ALMOST a year ago, the Government pledged to ramp up the supply of smaller flats to meet demand from downgraders amid Singapore’s deepest recession.
But 12 months on, new Housing Board figures obtained by The Straits Times show that the take-up rate of these smaller flats has not been as strong as expected.
Smaller flats are defined as studio apartments, two-room and three-room units.
The weakest sales are in the two-room category. At Senja Green in Bukit Panjang launched under the HDB’s build-to-order (BTO) scheme in August last year, the take-up rate of two-room flats was 20 per cent – 19 flats – of the 96 two-room flats offered.
At two other projects, Jade Spring @ Yishun Phase 2 and Dew Spring @ Yishun, the take-up rate for two-room flats was 81 and 53 per cent of flat supply respectively.
HDB’s numbers show the application rates for smaller flat types ranged from about 40 per cent to three times the number of flats offered – less than the typical four to five times seen for four- and five-room units.
However, when it came to sales of smaller flats, studio apartments and three-roomers did relatively well compared to two-roomers, with take-up rates of about 96 to 100 per cent.
Analysts say the less-than-hot demand could be due to the turnaround in the property market in the second quarter of this year, which came sooner than expected.
Ngee Ann Polytechnic real estate lecturer Nicholas Mak said people could be holding off on their downgrading plans because HDB resale flat prices have risen.
‘The longer home owners hold on to their flats, the higher their capital gains,’ he said.
HDB data reveals that the supply of smaller flats has been increasing in recent years – after a lapse of about two decades during which it stopped building this type of flats.
In 2007, HDB offered 1,403 such flats. Last year, it supplied 1,164 units and for this year, it will supply 3,600 such homes.
HDB said it intends to launch 1,400 two- and three-room flats under its BTO programme next month.
The HDB stopped building two- and three-roomers in the 1980s as the growing number of families fuelled demand for bigger flats, but they were re-introduced in 2004 to meet increasing demand.
National Development Minister Mah Bow Tan announced last year that HDB would ramp up supply of such smaller flats.
This was meant to offer a steady stream of these flats for lower-income families who needed to downgrade amid the grimmer economic times.

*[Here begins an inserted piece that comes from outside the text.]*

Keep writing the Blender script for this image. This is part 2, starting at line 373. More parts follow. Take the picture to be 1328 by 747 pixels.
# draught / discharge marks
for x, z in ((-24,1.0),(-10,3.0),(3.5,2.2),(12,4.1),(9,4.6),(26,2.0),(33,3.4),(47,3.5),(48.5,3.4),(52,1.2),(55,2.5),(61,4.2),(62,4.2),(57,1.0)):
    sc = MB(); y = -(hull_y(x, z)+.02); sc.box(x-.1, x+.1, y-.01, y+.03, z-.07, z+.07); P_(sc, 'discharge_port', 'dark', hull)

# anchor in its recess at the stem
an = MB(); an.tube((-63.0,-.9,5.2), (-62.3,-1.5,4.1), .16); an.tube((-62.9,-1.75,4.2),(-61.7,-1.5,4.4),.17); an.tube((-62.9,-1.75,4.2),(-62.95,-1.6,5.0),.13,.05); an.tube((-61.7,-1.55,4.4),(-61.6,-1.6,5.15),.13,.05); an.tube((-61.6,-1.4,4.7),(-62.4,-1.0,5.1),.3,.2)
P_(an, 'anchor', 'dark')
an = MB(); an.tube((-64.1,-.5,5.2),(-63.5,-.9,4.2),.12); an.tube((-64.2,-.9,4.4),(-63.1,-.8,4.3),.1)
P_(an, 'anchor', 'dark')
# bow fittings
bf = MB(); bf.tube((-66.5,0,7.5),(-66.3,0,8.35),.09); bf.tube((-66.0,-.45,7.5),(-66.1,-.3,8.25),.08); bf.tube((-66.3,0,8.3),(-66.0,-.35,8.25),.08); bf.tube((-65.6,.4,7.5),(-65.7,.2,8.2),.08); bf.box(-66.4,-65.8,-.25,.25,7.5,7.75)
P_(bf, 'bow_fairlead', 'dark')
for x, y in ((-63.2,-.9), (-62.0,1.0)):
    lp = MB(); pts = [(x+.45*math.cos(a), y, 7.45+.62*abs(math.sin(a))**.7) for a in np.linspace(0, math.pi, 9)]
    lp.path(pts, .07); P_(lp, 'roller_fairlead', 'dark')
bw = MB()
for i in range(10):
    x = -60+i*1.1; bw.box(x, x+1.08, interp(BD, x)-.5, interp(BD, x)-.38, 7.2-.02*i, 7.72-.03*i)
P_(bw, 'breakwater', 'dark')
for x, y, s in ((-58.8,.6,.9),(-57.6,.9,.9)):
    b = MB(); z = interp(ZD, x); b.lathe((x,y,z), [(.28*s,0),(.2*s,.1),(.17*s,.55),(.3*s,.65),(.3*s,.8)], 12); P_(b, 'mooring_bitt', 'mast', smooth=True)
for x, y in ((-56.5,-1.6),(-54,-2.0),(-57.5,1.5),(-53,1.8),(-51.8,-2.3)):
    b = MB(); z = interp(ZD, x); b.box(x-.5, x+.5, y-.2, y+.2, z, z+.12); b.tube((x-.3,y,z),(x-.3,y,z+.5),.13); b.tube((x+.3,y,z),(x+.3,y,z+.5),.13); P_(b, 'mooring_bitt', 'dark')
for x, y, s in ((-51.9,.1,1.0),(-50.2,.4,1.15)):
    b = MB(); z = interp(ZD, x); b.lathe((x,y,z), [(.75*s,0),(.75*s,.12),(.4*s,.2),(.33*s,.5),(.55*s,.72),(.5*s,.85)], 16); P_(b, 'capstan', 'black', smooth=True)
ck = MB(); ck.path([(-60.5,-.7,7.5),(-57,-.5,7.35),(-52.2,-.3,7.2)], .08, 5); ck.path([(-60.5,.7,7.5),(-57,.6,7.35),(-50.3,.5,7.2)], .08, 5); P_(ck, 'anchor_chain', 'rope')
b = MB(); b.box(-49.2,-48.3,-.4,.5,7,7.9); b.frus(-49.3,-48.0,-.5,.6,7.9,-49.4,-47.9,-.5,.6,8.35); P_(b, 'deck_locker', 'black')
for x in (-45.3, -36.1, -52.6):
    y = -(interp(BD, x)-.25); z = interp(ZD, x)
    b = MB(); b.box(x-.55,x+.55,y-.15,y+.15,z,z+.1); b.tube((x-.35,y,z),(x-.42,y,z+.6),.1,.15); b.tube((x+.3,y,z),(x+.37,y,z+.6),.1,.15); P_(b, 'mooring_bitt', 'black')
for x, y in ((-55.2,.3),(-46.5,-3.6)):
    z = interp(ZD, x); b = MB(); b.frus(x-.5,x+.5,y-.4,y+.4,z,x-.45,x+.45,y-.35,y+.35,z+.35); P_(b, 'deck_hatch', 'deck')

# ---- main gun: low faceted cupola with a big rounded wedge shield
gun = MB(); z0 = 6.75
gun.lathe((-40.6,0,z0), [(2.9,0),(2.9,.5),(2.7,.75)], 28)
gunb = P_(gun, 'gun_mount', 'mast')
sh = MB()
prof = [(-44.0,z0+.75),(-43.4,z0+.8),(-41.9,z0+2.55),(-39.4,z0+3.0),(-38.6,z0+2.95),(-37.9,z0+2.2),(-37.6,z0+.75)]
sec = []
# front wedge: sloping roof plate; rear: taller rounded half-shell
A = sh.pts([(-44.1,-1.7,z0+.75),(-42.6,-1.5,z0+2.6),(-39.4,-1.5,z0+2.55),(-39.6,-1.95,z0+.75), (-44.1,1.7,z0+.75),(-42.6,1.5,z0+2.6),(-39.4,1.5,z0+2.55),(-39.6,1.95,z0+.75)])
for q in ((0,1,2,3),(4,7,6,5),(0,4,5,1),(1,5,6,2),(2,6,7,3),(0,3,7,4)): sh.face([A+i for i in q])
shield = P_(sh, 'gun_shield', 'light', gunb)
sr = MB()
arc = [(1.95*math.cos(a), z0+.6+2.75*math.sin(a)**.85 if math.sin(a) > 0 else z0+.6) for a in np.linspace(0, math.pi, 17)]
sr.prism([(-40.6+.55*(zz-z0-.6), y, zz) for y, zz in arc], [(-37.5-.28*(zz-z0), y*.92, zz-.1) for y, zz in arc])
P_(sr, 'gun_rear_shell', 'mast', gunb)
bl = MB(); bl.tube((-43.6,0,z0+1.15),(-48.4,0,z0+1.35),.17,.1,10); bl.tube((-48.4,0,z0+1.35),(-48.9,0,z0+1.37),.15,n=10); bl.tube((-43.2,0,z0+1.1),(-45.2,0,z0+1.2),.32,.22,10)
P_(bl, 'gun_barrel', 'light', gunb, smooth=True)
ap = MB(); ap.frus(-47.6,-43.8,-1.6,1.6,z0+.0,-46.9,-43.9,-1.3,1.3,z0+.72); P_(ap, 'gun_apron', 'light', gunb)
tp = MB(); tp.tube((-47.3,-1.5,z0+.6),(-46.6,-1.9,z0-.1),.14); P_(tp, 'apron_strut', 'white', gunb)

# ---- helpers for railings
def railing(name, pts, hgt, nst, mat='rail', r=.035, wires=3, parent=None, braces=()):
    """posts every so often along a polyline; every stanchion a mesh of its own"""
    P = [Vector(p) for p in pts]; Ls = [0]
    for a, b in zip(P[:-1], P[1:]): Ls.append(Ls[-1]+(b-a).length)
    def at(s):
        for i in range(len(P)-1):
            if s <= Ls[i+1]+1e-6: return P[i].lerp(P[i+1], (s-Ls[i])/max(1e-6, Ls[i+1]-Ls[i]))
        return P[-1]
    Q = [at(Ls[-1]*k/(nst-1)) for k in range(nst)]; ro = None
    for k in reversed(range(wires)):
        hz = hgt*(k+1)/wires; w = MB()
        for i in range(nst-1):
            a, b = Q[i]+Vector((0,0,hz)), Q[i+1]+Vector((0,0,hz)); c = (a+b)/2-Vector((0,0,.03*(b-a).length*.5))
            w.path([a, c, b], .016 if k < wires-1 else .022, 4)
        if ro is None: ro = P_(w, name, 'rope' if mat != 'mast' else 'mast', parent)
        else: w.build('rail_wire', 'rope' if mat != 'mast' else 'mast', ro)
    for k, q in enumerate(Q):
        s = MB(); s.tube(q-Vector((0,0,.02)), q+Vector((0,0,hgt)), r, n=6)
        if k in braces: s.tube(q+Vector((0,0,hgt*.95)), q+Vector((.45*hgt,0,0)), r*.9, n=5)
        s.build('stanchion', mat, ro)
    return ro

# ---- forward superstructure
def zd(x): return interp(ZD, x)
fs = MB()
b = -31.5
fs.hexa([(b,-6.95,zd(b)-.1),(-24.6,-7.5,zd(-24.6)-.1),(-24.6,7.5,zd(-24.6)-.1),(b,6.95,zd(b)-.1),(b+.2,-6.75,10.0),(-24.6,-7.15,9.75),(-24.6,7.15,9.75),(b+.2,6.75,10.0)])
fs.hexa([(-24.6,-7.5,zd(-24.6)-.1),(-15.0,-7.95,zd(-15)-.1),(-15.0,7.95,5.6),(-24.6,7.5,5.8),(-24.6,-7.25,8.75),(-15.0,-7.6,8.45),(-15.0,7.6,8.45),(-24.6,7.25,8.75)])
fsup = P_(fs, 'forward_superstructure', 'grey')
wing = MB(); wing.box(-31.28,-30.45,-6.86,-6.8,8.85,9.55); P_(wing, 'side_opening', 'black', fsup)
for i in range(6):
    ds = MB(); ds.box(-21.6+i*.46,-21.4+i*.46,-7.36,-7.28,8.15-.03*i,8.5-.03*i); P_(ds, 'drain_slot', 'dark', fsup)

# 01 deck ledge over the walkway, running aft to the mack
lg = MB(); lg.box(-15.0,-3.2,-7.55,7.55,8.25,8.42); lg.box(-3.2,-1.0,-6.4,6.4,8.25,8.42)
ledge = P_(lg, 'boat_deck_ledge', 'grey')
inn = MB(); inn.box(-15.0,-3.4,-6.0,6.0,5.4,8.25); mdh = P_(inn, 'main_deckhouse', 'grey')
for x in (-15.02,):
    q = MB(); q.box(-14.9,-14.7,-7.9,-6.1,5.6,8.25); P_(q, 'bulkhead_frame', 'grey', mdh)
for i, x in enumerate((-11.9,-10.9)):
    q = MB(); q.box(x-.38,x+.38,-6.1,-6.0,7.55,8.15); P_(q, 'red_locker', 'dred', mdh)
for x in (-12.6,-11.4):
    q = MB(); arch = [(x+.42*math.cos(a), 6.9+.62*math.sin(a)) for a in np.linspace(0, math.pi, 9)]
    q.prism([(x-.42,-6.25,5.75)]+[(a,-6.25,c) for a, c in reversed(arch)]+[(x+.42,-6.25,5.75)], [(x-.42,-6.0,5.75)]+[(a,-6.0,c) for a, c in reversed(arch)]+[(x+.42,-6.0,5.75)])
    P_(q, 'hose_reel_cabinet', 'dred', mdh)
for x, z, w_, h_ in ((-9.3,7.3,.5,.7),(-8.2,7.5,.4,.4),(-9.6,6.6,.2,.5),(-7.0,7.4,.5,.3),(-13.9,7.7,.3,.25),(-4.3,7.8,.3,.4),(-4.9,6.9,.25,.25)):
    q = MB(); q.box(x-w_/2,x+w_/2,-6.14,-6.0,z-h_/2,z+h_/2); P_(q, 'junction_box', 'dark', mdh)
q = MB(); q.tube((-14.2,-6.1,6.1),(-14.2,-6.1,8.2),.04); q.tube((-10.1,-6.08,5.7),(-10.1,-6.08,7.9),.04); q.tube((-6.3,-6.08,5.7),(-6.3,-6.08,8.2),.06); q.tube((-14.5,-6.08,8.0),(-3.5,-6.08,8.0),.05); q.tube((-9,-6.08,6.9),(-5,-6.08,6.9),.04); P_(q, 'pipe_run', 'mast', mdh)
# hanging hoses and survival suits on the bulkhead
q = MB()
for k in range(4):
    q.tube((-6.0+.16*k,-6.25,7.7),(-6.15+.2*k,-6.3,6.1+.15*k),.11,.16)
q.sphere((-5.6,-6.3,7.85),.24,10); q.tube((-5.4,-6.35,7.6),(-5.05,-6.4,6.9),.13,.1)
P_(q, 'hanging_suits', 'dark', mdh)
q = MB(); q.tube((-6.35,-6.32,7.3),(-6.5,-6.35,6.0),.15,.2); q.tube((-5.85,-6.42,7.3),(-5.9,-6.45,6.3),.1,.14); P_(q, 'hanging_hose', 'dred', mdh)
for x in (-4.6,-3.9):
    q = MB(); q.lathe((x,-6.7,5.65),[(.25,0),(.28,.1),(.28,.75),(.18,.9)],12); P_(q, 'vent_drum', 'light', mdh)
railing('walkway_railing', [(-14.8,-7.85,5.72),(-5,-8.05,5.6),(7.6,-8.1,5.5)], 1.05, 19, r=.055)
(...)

Smaller flat types, not surprisingly, tend to be the cheaper HDB flats. At Dew Spring, for example, two-roomers were priced at $76,000 to $90,000; three-roomers were going for between $120,000 and $146,000; and four-roomers cost between $197,000 and $238,000.
Industry observers such as Chesterton Suntec International research and consultancy director Colin Tan pointed out that two-roomers might be less popular because of their small size of about 485sqft.
Studio apartments are aimed at a specific group – the elderly – and three-roomers appeal to families given their more spacious 700 sq ft or so.
‘The market seems to be saying that it doesn’t want two-room flats’, but they could become more popular as they are built, as they offer downgraders a more immediate housing option, Mr Tan added.
HDB said that the take-up rates of two-roomers are usually lower at the initial stage after launch.
‘However, despite the initial weaker demand, the take-up of two-room flats improves during subsequent sales exercises when the flats are nearing completion or are completed,’ it said in a statement.
Housewife Koh Gay Hua, 50, considered downgrading from her five-room flat in Bukit Panjang to a smaller flat at the height of the recession.
‘But now, with HDB prices still rising, and with some help from my children, I don’t have to sell,’ she said.
On next year’s supply of flats, HDB is ‘monitoring response to the smaller flats and will make adjustments to the supply to meet the needs of flat buyers’.